Une des manières de vérifier la compréhension du message consiste à reformuler ce qui a été dit. Il s’agit de paraphraser le message, mais en montrant sa compréhension. Nous pourrions dire : « En d’autres termes… » ou « Vous voulez dire que… ». Lorsqu’une personne a un grand débit de paroles, comme le monsieur en colère contre le vélo mal parqué, nous pourrions à un moment donné tenter de résumer son propos en relevant les éléments saillants : « si je vous comprends bien, il y a plusieurs choses qui vous dérangent, d’abord… ensuite ». Si notre interlocuteur·rice est très négatif, nous pourrions user du recadrage qui est une reformulation qui met la lumière sur un autre versant, moins dramatique : « j’entends bien que tu penses avoir raté ton cours, c’est d’ailleurs ce que vivent souvent les personnes exigeantes avec elles-mêmes, mais tu as aussi reçu des feedbacks très positifs. » Enfin, la clarification permet de faire émerger le sens caché du message. Là, il faut éviter d’interpréter, de faire de la pseudo-psychologie. Il s’agit de formuler une proposition avec précaution : « quand tu dis que tu en as marre, je crois comprendre de mon côté…….., c’est bien cela ? »
VERS UN IDÉAL DÉMOCRATIQUE.
Pratiquer l’écoute active garantit une sorte de délibération entre l’écoutant et l’écouté. Les reflets de celui·le qui écoute aident l’écouté·e à clarifier et l’invitent à réagir si le message n’est pas compris comme il·elle le souhaiterait.

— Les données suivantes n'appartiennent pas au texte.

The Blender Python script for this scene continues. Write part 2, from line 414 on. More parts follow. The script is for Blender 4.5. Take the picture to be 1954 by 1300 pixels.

Elle permet aussi d’activer les ressources de la personne écoutée et de renforcer ainsi son autonomie. Nous croyons souvent à tort que ce que l’autre attend de nous, ce sont des conseils alors qu’une écoute attentive lui permet de trouver ses propres solutions ce qui est beaucoup plus durable. Dans le cas du monsieur en colère contre le vélo mal parqué, j’ai dit peu de choses, mais je lui ai offert un silence attentif qui a validé son humanité.